What could the transfer of Support Coordination to LAC/ECEI partners mean for Participants and the Scheme?

The NDIA has long flagged its intention to have Local Area Coordinators (LAC) and ECEI Access Partners take on an increasing share of Support Coordination functions, supporting participants to understand the NDIS and activate their plans. We are now starting to see this policy be put in action around the country, as Evie outlined in a previous article.

While we’ve known all along the role of the LAC/ECEI Access Partners was designed to include these functions, given the role LAC/ECEI partners play in plan development, is this aspect of the scheme well designed? I don’t believe it is.

My specific concerns around the appropriateness for LAC/ECEI Access Partners to take on Support Coordination include:

Little incentive to “get it right” for the Participant: In my experience the very best Support Coordinators are those who understand their reputation in doing a great job is key in building their business. They do a great job for Participants not only because it’s the right thing to do but because they rely on word of mouth referrals from happy customers. They are accountable to the Participant and their family first a foremost, while the KPIs for LAC/ECEI Access Partners appear to prioritise quantity, not quality of output.

Insufficient skill set: The people who make the best Support Coordinators are those with an intimate understanding of disability and the challenges participants face in living an ‘ordinary’ life. These people have the experience, maturity, empathy, nous and stamina to troubleshoot the specific physical, communication and attitudinal barriers individual participants face - transposing solutions into tactics the participant and their informal support network can use when Support Coordination is no longer available. There’s no doubt LAC/ECEI Access Partners are bright and capable people but the remit under which they were recruited, first plan development and review, is a completely different task with far less ambiguity than plan implementation.

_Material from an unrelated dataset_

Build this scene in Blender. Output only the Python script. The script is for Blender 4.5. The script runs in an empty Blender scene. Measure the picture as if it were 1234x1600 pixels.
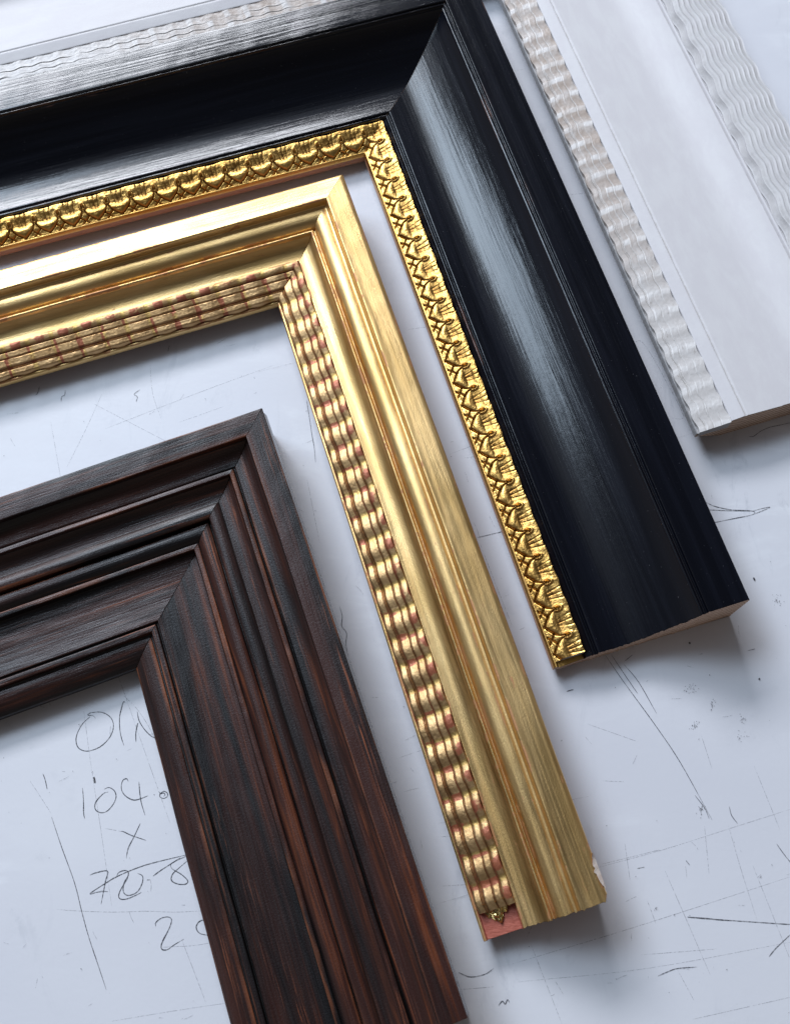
import bpy, math, random
from mathutils import Matrix, Vector, noise

# ------------------------------------------------------------------ scene, camera
S = bpy.context.scene
COL = S.collection
H = 0.60
F_PX, TX, TY = 1581.3, math.radians(19.630), math.radians(0.702)

def mul(a, b):
    return [[sum(a[i][k]*b[k][j] for k in range(3)) for j in range(3)] for i in range(3)]
Rx = [[1,0,0],[0,math.cos(TX),-math.sin(TX)],[0,math.sin(TX),math.cos(TX)]]
Ry = [[math.cos(TY),0,math.sin(TY)],[0,1,0],[-math.sin(TY),0,math.cos(TY)]]
RM = mul(Ry, Rx)
cam = bpy.data.cameras.new('camera')
cam_o = bpy.data.objects.new('camera', cam)
COL.objects.link(cam_o)
m = Matrix(RM).to_4x4(); m.translation = (0, 0, H)
cam_o.matrix_world = m
cam.sensor_fit = 'VERTICAL'; cam.sensor_height = 24; cam.lens = F_PX/1600*24
cam.clip_start = 0.02; cam.clip_end = 60
cam.dof.use_dof = True; cam.dof.focus_distance = 0.62; cam.dof.aperture_fstop = 9.0
S.camera = cam_o

# ------------------------------------------------------------------ world (soft room light, brighter towards the window wall)
W = bpy.data.worlds.new('World'); S.world = W; W.use_nodes = True
nt = W.node_tree; nt.nodes.clear()
out = nt.nodes.new('ShaderNodeOutputWorld'); bg = nt.nodes.new('ShaderNodeBackground')
tc = nt.nodes.new('ShaderNodeTexCoord')
def vdot(vec):
    d = nt.nodes.new('ShaderNodeVectorMath'); d.operation = 'DOT_PRODUCT'
    nt.links.new(tc.outputs['Generated'], d.inputs[0]); d.inputs[1].default_value = Vector(vec).normalized()
    return d.outputs['Value']
def mrange(v, a, b, c, d):
    n = nt.nodes.new('ShaderNodeMapRange'); n.interpolation_type = 'SMOOTHSTEP'
    nt.links.new(v, n.inputs[0])
    for i, x in enumerate((a, b, c, d)): n.inputs[i+1].default_value = x
    return n.outputs[0]
glow = mrange(vdot((-0.38, 0.45, 0.85)), 0.86, 0.99, 0.0, 0.50)
ceil = mrange(vdot((0.12, -0.1, 1)), 0.20, 0.95, 0.23, 0.05)
ad = nt.nodes.new('ShaderNodeMath'); ad.operation = 'ADD'
nt.links.new(glow, ad.inputs[0]); nt.links.new(ceil, ad.inputs[1])
cm = nt.nodes.new('ShaderNodeMix'); cm.data_type = 'RGBA'
nt.links.new(mrange(vdot((-0.38, 0.45, 0.85)), 0.3, 0.95, 0.0, 1.0), cm.inputs[0])
cm.inputs[6].default_value = (1.0, 0.90, 0.84, 1); cm.inputs[7].default_value = (0.78, 0.86, 1.0, 1)
nt.links.new(cm.outputs[2], bg.inputs['Color'])
nt.links.new(ad.outputs[0], bg.inputs['Strength']); nt.links.new(bg.outputs[0], out.inputs[0])

# ------------------------------------------------------------------ window light
def area(name, az, el, dist, sx, sy, power, col):
    L = bpy.data.lights.new(name, 'AREA'); L.shape = 'RECTANGLE'; L.size = sx; L.size_y = sy
    L.energy = power; L.color = col
    o = bpy.data.objects.new(name, L); COL.objects.link(o)
    a, e = math.radians(az), math.radians(el)
    d = Vector((-math.sin(a)*math.cos(e), math.cos(a)*math.cos(e), math.sin(e)))
    o.location = Vector((0, 0.3, 0)) + d*dist
    o.rotation_euler = (-d).to_track_quat('-Z', 'Y').to_euler()
    return o
area('window_light', 25, 34, 5.0, 2.65, 1.05, 215, (0.90, 0.93, 1.0))
area('upper_window_light', 38, 50, 4.0, 1.9, 1.1, 19, (0.78, 0.88, 1.0))
area('side_window_light', 52, 49, 4.0, 1.8, 1.2, 64, (0.66, 0.82, 1.0))

S.view_settings.view_transform = 'Standard'; S.view_settings.look = 'None'
S.view_settings.exposure = 0.24; S.view_settings.gamma = 1.0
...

No time for thorough Support Coordination: With LAC/ECEI Access Partners currently creating and reviewing plans for 70%+ of Participants they simply don’t have time to offer quality Support Coordination. We are hearing from a number of regions this lack of capacity is leading to a breakdown between plan approval and implementation. One of the key roles of a Support Coordinator at the start of a new plan is supporting the Participant and their family to initiate the plan by accessing The Portal. Without this assistance Participants are floundering between their previous state based funding and NDIS.

Possible conflict of interest: As planners, LACs make recommendations for the level of Support Coordination required in a plan. They also deliver most Support Connection and increasingly Support Coordination, which means they are set to gain from these recommendations and are less motivated to recommend Specialist Support Coordination and complex Support Coordination which goes to a third party provider. To avoid conflict of interest Planning and Review should be conducted by independent parties.

Best practice Support Coordination is a complex gig requiring the following, at a minimum:

  • Active design of Support Coordination practice in partnership with Participants
  • Development of capacity building with tools and resources that participants can keep and use on an ongoing basis
  • Intimate knowledge of mainstream, community and informal supports in order to link Participants with those that apply to them specifically
  • Understanding of the NDIS inside and out including the price guide and its flexibility and the capacity to support participants to do the same
  • Ability to build confidence in the participant and their support network
  • A relationship built on trust and mutual respect

I really do believe best practice Support Coordination is the most important function in implementing the NDIS. In supporting Participants to enjoy lives filled with mainstream, community and informal connections, with paid supports only where needed, it is the cornerstone of the scheme’s sustainability and ‘ordinary’ lives for Participants and their families. And I just want to see it done right.